### DATA
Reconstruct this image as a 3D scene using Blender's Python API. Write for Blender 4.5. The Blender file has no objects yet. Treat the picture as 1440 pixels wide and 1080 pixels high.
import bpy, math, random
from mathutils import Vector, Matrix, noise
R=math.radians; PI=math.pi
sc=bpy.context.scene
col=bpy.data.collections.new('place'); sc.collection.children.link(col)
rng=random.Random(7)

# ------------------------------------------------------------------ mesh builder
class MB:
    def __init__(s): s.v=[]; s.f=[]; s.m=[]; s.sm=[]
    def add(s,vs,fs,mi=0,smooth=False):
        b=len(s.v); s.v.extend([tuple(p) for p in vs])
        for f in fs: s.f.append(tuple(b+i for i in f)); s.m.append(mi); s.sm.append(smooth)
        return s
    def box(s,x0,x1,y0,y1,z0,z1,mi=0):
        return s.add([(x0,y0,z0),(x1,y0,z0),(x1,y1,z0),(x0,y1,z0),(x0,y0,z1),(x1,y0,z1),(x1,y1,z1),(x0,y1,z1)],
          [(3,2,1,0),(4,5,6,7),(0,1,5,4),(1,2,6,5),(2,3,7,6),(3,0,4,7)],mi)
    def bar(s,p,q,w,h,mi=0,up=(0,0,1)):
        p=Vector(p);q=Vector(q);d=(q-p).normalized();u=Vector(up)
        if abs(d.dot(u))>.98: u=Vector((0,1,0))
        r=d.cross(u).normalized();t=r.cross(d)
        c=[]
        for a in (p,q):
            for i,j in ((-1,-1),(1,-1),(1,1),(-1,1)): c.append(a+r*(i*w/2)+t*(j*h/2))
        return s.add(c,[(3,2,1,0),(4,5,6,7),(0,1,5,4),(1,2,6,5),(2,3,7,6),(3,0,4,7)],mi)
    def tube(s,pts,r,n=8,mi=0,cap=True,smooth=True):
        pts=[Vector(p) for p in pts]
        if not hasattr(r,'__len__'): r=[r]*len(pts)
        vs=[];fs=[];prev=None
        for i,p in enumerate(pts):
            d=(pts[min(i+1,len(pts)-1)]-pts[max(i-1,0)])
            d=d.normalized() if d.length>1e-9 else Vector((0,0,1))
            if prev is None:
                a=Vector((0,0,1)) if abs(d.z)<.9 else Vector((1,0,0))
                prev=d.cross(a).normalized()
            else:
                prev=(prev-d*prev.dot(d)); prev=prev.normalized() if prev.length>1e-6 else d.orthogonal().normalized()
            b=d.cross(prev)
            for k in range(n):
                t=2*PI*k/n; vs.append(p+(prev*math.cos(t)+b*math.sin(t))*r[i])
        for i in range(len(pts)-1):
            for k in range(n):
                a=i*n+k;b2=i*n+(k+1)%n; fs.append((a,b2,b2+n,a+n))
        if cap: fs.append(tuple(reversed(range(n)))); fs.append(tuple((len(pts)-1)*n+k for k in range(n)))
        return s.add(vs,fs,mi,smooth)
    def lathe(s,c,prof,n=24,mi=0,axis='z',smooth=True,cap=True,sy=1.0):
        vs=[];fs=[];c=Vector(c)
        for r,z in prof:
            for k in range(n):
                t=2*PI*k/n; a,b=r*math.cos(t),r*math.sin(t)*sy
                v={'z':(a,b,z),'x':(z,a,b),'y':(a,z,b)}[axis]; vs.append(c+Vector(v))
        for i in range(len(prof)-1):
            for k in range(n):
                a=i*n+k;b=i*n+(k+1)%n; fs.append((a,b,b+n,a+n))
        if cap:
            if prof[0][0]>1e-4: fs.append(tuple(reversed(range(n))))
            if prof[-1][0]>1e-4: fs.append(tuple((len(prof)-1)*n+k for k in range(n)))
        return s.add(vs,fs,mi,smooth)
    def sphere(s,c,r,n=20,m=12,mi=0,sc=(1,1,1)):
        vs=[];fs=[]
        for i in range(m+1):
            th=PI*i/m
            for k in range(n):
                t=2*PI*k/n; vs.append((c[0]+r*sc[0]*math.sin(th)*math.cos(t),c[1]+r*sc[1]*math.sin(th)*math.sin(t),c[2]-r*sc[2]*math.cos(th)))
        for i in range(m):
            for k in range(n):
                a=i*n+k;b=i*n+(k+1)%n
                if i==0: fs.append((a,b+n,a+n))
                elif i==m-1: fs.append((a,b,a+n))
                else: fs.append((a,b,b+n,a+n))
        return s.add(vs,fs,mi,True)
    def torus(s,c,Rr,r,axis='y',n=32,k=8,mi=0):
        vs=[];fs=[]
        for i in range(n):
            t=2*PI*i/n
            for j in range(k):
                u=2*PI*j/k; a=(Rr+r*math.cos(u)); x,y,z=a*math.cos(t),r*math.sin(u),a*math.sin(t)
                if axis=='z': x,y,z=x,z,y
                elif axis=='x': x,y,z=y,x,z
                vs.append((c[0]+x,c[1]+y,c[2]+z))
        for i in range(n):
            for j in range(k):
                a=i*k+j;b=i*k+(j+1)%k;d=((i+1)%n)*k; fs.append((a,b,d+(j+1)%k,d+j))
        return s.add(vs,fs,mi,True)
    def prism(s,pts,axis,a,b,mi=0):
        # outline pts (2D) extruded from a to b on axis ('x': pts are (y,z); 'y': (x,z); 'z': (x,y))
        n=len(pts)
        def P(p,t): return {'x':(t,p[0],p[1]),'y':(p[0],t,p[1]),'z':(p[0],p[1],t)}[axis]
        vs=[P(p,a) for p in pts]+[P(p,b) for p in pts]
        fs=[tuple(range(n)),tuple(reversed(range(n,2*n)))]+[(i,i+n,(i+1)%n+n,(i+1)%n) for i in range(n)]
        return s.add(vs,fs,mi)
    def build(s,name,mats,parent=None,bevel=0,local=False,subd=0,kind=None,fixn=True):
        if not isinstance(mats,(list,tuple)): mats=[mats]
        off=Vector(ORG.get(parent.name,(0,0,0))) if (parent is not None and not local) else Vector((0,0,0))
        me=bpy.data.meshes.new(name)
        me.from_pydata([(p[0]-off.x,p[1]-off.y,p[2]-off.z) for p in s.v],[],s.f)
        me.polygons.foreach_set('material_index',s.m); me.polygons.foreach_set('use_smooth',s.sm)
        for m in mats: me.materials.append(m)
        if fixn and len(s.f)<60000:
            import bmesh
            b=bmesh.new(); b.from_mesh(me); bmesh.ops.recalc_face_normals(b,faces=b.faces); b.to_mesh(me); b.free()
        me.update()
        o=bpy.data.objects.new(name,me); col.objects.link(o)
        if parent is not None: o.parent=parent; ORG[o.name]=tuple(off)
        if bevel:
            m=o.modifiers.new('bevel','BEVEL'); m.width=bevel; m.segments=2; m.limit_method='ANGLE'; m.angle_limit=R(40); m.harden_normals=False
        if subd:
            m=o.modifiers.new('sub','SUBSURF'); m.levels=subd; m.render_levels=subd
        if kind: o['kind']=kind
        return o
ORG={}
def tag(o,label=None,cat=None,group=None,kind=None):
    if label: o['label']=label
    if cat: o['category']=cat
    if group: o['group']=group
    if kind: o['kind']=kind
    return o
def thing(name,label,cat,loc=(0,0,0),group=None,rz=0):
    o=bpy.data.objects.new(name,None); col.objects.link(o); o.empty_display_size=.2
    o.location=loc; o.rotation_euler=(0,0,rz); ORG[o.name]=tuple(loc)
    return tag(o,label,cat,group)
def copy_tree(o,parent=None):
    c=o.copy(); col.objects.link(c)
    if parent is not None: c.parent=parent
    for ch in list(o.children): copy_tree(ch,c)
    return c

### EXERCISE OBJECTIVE
Each line of the material above either contains the word "objects" or does not; state how many do, and nothing else.

### EXERCISE RESULT
4